When people reconnect with each other, things change.
When people reconnect with whenua, history, and purpose, things change.
Connection is not passive.
It is transformative.
It shifts how we see ourselves.
It shifts how we treat each other.
It shifts the futures we create.
And perhaps that is the part that requires courage.
Not creating the connection.
But Claiming my part in it.
Owning it.
And accepting that this is the work.
For a long time I thought I needed to explain myself through products, programmes, or businesses.
Now I find myself wondering whether my role is much simpler than that.
Perhaps I am simply here to help people remember.
To remember where they come from.
To remember what matters.
To remember their relationship with each other.
To remember that old wisdom is what gives us place in the modern world.

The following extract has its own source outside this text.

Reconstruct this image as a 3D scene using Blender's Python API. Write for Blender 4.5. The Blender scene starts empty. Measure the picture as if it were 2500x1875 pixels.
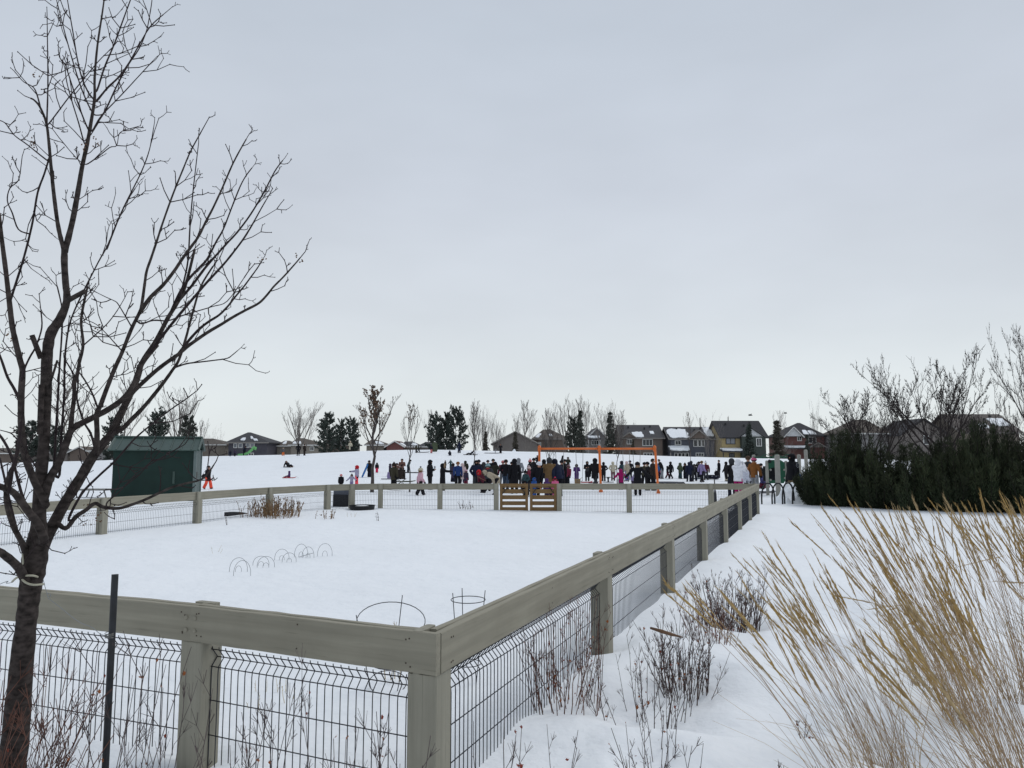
import bpy, math, random
import numpy as np
from mathutils import Vector, Matrix, Quaternion

# ------------------------------------------------------------------ camera, world, sun, exposure
SC = bpy.context.scene
COL = SC.collection
F = 1800.0                       # focal length in photograph pixels (2500 wide)
EYE = 1.6
PITCH = math.atan(180.5 / F)
cam_d = bpy.data.cameras.new('camera')
cam_d.sensor_width = 36.0
cam_d.sensor_fit = 'HORIZONTAL'
cam_d.lens = F / 2500 * 36
cam_d.clip_start = 0.05
cam_d.clip_end = 5000
cam = bpy.data.objects.new('camera', cam_d)
COL.objects.link(cam)
cam.location = (0, 0, EYE)
cam.rotation_euler = (math.pi / 2 + PITCH, 0, 0)
SC.camera = cam

SUN_EL, SUN_AZ = math.radians(52), math.radians(50)      # behind the cloud, ahead of the camera
w = bpy.data.worlds.new('World')
SC.world = w
w.use_nodes = True
nt = w.node_tree
nt.nodes.clear()
out = nt.nodes.new('ShaderNodeOutputWorld')
mix = nt.nodes.new('ShaderNodeMixShader')
bg1 = nt.nodes.new('ShaderNodeBackground')
bg2 = nt.nodes.new('ShaderNodeBackground')
sky = nt.nodes.new('ShaderNodeTexSky')
sky.sky_type = 'NISHITA'
sky.sun_disc = False
sky.sun_elevation = SUN_EL
sky.sun_rotation = SUN_AZ
bg1.inputs['Strength'].default_value = 0.10
nt.links.new(sky.outputs[0], bg1.inputs[0])
tc = nt.nodes.new('ShaderNodeTexCoord')
sep = nt.nodes.new('ShaderNodeSeparateXYZ')
nt.links.new(tc.outputs['Generated'], sep.inputs[0])
ramp = nt.nodes.new('ShaderNodeValToRGB')           # overcast cloud deck: pale at the horizon, greyer overhead
cr = ramp.color_ramp
cr.elements[0].position = 0.0
cr.elements[0].color = (0.79, 0.838, 0.848, 1)
cr.elements[1].position = 1.0
cr.elements[1].color = (0.50, 0.55, 0.63, 1)
for p_, c_ in ((0.08, (0.775, 0.825, 0.843, 1)), (0.19, (0.685, 0.73, 0.778, 1)), (0.34, (0.615, 0.66, 0.73, 1)), (0.52, (0.565, 0.622, 0.70, 1))):
    e_ = cr.elements.new(p_)
    e_.color = c_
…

Because the old and the new are not opposing forces.
They are strands waiting to be woven together.
The knowledge of our ancestors is not something to be admired from a distance.
It is something to be lived.
Adopted.
Applied.
Brought into the present.
Opened into the now.
The older I get,
the more I realise that becoming what my people need me to be
is less about what they may admire
and more about acceptance.
Accepting my gifts.
Accepting my responsibility.
And accepting that some threads have followed me my entire life for a reason.
For me, those threads have always led back to connection.
Not as an outcome.
Not as a strategy.
But as a way of being.
A wordsmith.
A weaver.
A conduit of old into the now.
Using jewellery.
Using tea.
Using spaces.
Using whatever tools are required.
Creating the conditions for connection.
Trusting that connection itself will become the catalyst for change.
And now I can stand knowing that becoming what my people need me to be
is not about striving to become more.
It is about removing the layers that prevents me from fully being myself.